§ Directions
From the listing below, output the lines between the one with "Recreate this scene" and the one with "for o in list(bpy.data.objects): bpy.data.objects.remove(o)", including those two, and nothing else. Pictures are not copied.

[Scripts that build scenes]
++++++++++

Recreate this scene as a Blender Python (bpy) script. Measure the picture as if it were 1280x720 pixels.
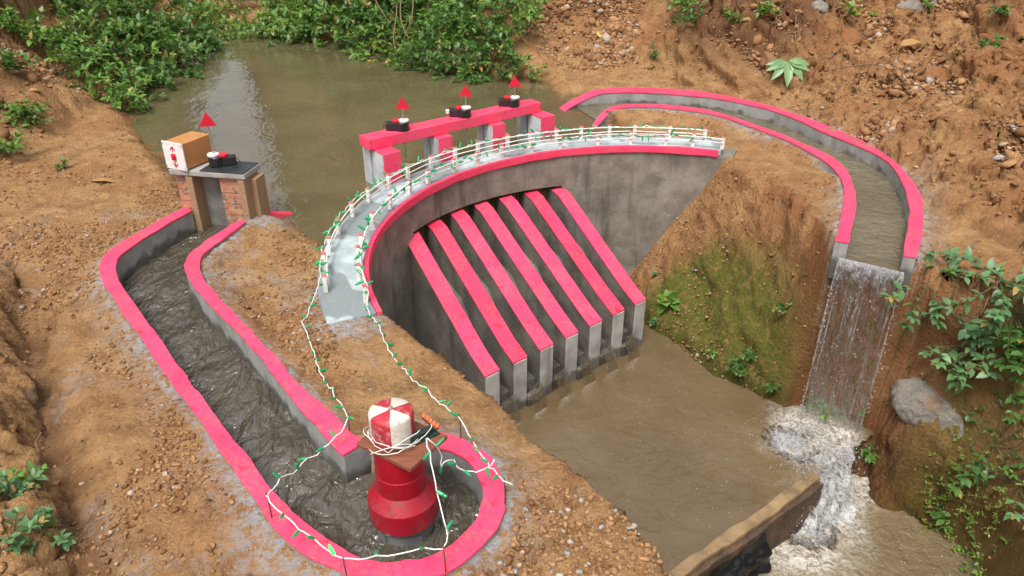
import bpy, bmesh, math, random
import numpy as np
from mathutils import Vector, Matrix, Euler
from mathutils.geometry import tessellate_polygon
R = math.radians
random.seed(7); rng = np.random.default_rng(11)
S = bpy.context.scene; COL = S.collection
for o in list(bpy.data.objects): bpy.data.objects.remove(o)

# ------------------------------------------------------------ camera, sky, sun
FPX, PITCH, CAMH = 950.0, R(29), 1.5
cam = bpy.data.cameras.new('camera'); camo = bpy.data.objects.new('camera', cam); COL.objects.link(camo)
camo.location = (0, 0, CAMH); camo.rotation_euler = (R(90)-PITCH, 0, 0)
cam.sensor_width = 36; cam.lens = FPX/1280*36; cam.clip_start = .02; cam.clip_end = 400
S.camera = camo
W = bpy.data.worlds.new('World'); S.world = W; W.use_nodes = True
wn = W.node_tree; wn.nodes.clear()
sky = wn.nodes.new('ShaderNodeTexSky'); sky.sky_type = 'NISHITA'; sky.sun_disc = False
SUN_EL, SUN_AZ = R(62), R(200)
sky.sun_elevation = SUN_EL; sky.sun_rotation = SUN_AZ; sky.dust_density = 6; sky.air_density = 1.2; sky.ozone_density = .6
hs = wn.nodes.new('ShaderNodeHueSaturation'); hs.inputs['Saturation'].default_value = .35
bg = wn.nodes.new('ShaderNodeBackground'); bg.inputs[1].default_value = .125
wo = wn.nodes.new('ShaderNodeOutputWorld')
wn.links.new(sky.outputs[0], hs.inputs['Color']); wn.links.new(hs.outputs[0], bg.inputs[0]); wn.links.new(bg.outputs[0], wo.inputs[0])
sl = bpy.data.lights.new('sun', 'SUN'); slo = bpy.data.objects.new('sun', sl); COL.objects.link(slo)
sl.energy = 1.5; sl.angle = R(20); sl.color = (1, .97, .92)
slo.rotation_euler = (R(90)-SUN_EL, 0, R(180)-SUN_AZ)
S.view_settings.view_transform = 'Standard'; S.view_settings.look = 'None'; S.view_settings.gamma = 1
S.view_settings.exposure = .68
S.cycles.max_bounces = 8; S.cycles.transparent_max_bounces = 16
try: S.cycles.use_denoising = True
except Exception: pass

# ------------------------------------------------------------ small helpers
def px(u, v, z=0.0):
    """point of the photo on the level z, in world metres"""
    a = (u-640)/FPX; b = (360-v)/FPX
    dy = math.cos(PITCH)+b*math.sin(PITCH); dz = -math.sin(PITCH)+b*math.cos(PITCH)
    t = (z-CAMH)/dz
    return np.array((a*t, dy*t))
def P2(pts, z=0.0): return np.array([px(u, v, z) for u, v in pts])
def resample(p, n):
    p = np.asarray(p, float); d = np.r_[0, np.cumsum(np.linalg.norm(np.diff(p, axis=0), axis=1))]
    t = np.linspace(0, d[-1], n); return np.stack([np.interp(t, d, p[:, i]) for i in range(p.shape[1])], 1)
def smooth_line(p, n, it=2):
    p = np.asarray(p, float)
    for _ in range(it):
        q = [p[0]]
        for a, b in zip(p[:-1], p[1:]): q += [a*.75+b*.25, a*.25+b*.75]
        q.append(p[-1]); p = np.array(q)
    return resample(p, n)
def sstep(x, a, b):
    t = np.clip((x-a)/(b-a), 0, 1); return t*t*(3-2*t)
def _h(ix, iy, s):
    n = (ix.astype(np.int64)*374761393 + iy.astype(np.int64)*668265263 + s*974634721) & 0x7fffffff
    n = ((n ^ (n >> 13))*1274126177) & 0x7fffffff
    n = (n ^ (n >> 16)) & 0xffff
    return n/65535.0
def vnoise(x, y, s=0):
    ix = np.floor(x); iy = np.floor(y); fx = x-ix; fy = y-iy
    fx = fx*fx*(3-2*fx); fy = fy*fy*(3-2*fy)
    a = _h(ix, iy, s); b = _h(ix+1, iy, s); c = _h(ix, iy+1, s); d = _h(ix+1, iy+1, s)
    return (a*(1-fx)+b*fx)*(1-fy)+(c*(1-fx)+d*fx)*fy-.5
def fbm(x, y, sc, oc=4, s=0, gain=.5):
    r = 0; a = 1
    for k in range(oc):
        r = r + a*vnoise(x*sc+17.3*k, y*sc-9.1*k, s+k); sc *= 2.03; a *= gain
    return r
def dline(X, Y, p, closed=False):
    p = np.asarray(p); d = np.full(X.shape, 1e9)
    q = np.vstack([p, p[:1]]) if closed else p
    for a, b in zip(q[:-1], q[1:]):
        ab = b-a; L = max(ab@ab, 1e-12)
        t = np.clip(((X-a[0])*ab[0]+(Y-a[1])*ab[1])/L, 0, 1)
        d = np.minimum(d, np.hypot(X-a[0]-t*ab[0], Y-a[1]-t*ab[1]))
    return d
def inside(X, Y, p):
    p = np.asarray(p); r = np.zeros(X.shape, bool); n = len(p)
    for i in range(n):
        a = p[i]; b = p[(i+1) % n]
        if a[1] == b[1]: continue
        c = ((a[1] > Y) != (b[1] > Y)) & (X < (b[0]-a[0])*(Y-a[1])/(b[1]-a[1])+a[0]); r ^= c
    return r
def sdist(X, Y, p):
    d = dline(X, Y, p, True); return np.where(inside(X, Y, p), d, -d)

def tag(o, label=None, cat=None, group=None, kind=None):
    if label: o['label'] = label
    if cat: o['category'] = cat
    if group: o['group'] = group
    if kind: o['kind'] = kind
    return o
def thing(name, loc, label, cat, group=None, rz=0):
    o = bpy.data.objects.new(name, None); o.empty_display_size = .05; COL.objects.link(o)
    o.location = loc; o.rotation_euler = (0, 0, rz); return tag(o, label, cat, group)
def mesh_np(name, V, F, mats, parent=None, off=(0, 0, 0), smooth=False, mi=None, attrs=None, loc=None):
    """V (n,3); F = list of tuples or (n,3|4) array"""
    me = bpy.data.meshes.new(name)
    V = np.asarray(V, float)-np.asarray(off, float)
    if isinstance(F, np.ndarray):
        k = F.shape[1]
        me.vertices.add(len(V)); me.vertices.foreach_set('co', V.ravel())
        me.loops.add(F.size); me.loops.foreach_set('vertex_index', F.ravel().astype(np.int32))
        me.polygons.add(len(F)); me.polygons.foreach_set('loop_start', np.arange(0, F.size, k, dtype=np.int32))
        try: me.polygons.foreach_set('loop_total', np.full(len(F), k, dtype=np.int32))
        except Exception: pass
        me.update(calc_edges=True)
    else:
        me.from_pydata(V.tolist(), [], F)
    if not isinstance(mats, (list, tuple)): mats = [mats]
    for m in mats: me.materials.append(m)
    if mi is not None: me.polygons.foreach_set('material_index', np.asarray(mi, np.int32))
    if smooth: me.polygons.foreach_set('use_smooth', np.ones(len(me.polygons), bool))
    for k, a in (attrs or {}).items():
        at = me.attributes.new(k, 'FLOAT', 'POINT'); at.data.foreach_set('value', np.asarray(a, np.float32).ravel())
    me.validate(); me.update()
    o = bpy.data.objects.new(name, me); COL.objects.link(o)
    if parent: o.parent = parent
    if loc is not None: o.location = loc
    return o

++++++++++

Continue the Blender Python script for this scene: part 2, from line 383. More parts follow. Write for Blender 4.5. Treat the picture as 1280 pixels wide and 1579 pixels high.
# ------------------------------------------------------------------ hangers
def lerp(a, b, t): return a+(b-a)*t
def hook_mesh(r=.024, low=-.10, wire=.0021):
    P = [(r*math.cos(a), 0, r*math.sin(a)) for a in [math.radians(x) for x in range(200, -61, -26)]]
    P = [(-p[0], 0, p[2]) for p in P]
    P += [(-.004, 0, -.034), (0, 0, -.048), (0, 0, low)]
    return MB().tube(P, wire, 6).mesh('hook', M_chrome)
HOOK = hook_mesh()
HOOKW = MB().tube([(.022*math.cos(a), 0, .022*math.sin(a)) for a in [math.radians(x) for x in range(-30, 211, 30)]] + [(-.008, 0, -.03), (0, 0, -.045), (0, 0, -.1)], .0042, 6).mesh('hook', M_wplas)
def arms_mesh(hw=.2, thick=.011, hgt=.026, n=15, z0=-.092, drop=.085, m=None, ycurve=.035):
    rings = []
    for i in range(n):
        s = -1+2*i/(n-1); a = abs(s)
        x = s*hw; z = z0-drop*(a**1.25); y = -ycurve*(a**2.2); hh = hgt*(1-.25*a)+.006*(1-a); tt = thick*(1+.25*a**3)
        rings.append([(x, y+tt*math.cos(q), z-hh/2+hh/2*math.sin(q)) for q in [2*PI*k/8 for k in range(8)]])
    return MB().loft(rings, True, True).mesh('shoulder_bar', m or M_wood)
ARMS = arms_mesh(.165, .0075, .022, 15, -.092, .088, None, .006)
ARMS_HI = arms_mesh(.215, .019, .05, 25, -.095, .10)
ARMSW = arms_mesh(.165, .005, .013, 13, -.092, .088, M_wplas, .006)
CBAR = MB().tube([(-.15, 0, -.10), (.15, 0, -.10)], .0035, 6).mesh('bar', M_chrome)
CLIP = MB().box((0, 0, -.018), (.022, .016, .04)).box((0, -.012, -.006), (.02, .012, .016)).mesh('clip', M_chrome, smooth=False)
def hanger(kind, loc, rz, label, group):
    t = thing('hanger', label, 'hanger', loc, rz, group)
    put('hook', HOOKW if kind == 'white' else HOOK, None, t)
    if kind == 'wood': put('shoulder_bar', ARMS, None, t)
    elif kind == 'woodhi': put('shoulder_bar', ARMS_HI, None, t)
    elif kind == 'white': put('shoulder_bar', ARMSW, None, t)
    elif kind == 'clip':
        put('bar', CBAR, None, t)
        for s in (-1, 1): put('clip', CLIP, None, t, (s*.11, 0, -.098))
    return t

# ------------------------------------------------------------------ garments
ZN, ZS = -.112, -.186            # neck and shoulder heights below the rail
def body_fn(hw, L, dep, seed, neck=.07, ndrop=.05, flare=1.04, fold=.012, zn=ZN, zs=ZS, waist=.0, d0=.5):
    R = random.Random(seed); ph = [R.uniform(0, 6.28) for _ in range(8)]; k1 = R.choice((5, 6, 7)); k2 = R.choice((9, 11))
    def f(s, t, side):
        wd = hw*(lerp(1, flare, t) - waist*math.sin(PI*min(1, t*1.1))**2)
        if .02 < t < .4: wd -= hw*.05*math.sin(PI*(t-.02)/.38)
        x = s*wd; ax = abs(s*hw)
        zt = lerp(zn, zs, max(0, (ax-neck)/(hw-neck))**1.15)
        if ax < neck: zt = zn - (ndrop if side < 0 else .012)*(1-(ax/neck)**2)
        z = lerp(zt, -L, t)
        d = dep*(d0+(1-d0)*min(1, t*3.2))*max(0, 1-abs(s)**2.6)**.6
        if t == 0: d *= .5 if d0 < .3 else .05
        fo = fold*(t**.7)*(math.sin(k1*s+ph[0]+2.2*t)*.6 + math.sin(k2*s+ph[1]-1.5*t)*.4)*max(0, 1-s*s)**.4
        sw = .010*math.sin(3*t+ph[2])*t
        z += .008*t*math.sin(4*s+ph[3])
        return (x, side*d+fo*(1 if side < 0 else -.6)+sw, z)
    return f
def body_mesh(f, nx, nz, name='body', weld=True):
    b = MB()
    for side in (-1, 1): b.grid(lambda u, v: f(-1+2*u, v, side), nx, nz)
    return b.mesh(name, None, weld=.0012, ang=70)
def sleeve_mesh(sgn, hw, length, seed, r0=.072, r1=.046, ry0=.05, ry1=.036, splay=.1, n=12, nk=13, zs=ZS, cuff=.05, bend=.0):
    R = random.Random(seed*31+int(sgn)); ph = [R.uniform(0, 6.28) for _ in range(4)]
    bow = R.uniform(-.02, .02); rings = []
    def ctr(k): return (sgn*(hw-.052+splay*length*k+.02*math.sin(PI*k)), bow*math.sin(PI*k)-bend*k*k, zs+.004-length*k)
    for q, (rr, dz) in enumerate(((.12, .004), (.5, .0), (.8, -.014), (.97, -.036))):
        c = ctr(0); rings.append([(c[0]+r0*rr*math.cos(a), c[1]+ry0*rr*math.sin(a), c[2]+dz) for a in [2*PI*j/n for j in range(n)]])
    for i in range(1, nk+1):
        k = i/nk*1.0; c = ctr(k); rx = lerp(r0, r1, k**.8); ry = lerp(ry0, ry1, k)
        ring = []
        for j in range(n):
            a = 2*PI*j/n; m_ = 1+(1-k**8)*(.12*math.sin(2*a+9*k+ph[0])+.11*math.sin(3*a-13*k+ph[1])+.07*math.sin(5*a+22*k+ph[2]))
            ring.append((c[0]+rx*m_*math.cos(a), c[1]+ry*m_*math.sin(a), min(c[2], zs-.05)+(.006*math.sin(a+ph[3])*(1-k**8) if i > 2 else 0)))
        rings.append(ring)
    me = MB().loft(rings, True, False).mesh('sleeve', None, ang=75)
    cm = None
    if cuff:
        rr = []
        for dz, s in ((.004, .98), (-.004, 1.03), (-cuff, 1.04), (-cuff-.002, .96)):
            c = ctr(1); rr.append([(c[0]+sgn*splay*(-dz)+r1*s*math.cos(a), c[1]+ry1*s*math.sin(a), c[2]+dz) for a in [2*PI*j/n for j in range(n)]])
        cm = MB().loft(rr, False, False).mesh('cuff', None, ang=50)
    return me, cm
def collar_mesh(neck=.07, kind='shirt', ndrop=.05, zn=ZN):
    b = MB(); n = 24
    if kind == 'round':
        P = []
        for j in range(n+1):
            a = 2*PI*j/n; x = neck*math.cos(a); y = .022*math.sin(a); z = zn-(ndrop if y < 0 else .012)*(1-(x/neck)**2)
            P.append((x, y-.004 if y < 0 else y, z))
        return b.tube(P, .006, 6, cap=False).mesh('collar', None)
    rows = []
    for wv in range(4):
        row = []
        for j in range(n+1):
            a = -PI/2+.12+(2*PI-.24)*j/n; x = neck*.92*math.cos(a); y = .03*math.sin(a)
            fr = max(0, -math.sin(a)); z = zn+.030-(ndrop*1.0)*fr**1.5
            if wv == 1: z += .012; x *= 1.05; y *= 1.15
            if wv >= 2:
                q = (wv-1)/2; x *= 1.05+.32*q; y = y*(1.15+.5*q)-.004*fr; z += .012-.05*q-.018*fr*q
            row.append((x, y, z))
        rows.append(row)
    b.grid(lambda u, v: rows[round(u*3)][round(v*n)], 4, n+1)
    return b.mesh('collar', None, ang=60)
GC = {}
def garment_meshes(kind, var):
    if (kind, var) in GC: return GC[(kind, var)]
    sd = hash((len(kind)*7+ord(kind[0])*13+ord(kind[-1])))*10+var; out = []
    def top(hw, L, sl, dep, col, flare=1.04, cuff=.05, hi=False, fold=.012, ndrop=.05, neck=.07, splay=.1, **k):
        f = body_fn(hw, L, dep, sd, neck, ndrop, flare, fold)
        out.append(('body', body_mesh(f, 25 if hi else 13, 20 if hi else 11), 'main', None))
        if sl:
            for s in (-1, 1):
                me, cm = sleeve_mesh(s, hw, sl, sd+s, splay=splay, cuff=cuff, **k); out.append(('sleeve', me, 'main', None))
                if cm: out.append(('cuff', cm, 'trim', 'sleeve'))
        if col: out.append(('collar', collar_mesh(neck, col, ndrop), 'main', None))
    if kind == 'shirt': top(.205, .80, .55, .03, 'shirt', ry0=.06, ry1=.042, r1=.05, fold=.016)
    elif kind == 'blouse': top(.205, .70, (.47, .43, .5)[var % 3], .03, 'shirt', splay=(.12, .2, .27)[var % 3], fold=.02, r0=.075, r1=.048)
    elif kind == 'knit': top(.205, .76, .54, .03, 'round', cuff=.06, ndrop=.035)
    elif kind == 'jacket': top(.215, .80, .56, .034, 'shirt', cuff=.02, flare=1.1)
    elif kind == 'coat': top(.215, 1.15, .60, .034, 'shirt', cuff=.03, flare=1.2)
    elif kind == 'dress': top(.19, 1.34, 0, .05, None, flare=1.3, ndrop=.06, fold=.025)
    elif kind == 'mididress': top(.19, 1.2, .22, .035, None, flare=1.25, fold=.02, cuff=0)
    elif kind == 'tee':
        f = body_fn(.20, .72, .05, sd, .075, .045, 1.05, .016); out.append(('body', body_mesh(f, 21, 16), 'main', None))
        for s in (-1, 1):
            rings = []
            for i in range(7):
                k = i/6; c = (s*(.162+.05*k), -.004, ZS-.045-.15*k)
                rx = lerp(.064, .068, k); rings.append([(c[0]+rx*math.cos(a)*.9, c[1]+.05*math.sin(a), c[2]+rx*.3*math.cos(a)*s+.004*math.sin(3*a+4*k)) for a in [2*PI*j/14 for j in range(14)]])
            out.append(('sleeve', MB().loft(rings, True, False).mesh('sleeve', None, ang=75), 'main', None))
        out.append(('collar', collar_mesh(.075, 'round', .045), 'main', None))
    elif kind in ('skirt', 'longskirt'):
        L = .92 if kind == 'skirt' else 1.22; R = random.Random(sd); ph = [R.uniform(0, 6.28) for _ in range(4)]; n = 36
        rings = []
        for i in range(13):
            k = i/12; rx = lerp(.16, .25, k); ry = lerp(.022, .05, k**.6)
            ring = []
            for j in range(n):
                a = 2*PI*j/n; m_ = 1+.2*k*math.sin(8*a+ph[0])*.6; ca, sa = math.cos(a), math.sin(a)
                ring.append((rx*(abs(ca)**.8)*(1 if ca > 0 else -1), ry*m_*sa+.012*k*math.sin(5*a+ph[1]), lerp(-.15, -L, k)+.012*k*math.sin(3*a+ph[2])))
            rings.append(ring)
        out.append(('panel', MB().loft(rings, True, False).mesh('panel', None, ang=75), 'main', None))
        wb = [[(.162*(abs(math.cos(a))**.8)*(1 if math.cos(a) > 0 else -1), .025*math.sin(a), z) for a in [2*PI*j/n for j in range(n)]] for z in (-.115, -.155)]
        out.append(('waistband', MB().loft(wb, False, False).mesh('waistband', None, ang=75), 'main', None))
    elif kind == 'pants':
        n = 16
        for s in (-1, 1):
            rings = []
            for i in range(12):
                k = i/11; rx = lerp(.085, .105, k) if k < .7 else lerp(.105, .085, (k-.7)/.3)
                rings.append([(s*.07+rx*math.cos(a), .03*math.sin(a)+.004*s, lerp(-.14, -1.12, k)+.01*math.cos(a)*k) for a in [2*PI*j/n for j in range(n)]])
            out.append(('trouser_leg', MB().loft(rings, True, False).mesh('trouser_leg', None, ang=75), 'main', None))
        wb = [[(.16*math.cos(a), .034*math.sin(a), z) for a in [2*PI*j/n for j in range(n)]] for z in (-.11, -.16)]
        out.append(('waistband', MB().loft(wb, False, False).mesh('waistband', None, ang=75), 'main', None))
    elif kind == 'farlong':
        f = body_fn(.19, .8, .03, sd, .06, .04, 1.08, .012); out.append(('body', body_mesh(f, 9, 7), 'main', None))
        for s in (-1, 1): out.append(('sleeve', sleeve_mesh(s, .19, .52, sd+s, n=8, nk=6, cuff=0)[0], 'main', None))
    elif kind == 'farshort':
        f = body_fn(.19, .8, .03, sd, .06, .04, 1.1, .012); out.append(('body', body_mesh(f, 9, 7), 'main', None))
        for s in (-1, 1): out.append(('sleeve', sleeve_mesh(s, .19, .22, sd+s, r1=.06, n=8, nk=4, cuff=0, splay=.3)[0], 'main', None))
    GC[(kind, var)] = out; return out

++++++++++

§ Response for this exercise
Recreate this scene as a Blender Python (bpy) script. Measure the picture as if it were 1280x720 pixels.
import bpy, bmesh, math, random
import numpy as np
from mathutils import Vector, Matrix, Euler
from mathutils.geometry import tessellate_polygon
R = math.radians
random.seed(7); rng = np.random.default_rng(11)
S = bpy.context.scene; COL = S.collection
for o in list(bpy.data.objects): bpy.data.objects.remove(o)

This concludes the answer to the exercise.